High-level programming models such as OpenMP and OpenACC use directives—special types of comments that a compiler can recognize—to provide the compiler with guidance as to how the application is to be built. Compiler directives typically identify the available parallelism and spell out the rules for data sharing and mapping. The compiler then uses this information in constructing the executable. This approach allows the programmer to avoid much of the low-level programming and optimization burden that would otherwise be required. Instead, these chores are automatically handled by the compiler.

The biggest advantage of the directive programming model is that it allows quicker migration of existing, sequential CPU applications written in standard programming languages such as C, C++, and Fortran.
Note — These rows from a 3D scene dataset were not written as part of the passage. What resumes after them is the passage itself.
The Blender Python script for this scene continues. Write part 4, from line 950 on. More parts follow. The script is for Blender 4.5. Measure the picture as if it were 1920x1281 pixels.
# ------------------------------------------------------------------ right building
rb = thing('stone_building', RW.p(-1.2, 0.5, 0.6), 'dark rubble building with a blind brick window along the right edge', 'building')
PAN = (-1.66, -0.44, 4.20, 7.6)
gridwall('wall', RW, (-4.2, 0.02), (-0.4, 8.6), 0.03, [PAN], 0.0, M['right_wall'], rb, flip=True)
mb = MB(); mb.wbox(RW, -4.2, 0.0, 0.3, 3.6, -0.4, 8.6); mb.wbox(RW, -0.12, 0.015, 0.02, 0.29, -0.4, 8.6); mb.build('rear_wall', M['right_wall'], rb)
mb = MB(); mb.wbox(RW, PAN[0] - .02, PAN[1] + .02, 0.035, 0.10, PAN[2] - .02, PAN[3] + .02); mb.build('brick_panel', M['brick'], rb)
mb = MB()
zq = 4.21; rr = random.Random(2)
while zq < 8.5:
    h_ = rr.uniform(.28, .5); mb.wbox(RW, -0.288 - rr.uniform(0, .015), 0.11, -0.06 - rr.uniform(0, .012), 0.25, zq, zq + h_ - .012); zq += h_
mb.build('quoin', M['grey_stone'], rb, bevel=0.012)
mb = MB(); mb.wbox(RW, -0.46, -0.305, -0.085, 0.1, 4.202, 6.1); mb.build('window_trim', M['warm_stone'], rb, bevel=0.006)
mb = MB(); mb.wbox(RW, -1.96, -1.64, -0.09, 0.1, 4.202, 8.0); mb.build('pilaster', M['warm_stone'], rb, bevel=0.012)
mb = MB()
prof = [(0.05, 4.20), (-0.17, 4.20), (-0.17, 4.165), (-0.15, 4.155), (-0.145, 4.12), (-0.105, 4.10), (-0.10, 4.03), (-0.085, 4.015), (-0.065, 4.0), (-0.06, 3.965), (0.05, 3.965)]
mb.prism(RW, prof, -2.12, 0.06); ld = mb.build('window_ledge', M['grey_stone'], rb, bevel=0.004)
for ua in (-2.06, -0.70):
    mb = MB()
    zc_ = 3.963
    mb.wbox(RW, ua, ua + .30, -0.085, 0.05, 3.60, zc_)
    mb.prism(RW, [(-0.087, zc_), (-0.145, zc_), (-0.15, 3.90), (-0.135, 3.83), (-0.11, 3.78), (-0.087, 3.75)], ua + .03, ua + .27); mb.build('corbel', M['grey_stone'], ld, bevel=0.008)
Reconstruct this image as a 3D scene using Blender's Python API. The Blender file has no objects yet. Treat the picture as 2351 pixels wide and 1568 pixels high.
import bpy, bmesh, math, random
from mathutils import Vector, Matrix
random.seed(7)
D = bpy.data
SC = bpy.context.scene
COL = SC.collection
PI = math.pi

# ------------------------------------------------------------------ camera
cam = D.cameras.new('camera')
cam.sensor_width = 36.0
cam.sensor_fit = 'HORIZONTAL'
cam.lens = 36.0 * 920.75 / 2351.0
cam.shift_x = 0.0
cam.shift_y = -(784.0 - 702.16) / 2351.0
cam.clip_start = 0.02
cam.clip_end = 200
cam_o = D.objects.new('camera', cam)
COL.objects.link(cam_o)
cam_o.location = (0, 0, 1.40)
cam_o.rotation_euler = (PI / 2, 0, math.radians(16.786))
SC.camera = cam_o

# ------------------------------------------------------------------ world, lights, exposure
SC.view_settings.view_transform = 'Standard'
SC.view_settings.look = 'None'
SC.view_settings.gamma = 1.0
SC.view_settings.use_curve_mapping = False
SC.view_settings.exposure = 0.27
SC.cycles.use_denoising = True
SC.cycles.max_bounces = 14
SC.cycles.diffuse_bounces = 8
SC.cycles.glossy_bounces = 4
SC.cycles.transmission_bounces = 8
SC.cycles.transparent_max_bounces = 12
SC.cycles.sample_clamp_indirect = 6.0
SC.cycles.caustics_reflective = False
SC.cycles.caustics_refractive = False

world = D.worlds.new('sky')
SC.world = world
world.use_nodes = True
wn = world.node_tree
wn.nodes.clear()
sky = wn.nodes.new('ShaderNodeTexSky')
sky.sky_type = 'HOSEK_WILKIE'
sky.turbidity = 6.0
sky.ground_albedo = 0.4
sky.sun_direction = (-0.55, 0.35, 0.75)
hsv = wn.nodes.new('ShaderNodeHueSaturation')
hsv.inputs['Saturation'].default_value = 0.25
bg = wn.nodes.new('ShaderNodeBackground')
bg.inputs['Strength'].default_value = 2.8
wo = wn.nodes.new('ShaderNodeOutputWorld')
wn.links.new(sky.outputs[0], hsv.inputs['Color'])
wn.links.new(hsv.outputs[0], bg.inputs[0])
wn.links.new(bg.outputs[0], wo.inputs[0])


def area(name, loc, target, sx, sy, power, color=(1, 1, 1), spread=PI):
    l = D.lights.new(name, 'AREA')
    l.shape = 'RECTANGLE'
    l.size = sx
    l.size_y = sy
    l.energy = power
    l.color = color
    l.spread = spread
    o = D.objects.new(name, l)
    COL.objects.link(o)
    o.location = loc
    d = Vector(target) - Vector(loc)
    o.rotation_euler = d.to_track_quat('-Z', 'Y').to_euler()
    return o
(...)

With the addition of directives, codes are able to evolve into parallel versions that can offload work to heterogeneous accelerators, without requiring major changes to the existing code structures. The conversion process may very well yield a parallel version for multi-core CPUs along the way.

OpenMP

In a typical scenario, a reference CPU implementation will be converted into an initial OpenMP version to enable parallelized, multi-core processing on CPUs, as described in the OpenMP roadmap. The original code may even have been previously parallelized with MPI; in that case, an MPI "outer layer" can be retained to enable parallel execution on a CPU cluster, as described in the Hybrid Programming with OpenMP and MPI roadmap. In either situation, the parallel version for CPUs can be further extended with OpenMP target-offloading directives and data-mapping directives to create a GPU offloading version. The resulting code should be portable across a variety of CPU/GPU platforms, including heterogeneous CPU/GPU clusters (if MPI is in the mix).

There can be drawbacks to creating a single, unified OpenMP source code, however, because the optimal strategies for parallelism and data mapping may differ between CPU and GPU versions. On GPUs, the OpenMP target and data mapping directives are essential; but on CPUs, they are unnecessary, because the original host data and the corresponding data on the "device" will share storage. If there is just a single source code, the compiler for a CPU must choose how to implement the OpenMP directives that are more intended for GPUs, yet its choices may not be ideal for CPUs. For instance, some compilers might ignore OpenMP team-level parallelism on CPUs, with the possible result of parallel inefficiency due to loop serialization.

OpenACC

It is straightforward to convert an OpenMP implementation into an OpenACC implementation or vice versa. Both are directive-based programming models for accelerators, and both provide very similar execution and memory models. However, different OpenMP/OpenACC compilers may choose different parallelism mapping strategies, which can lead to differences in parallel efficiency. Furthermore, the available OpenACC compilers vary in terms of their maturity and supported features.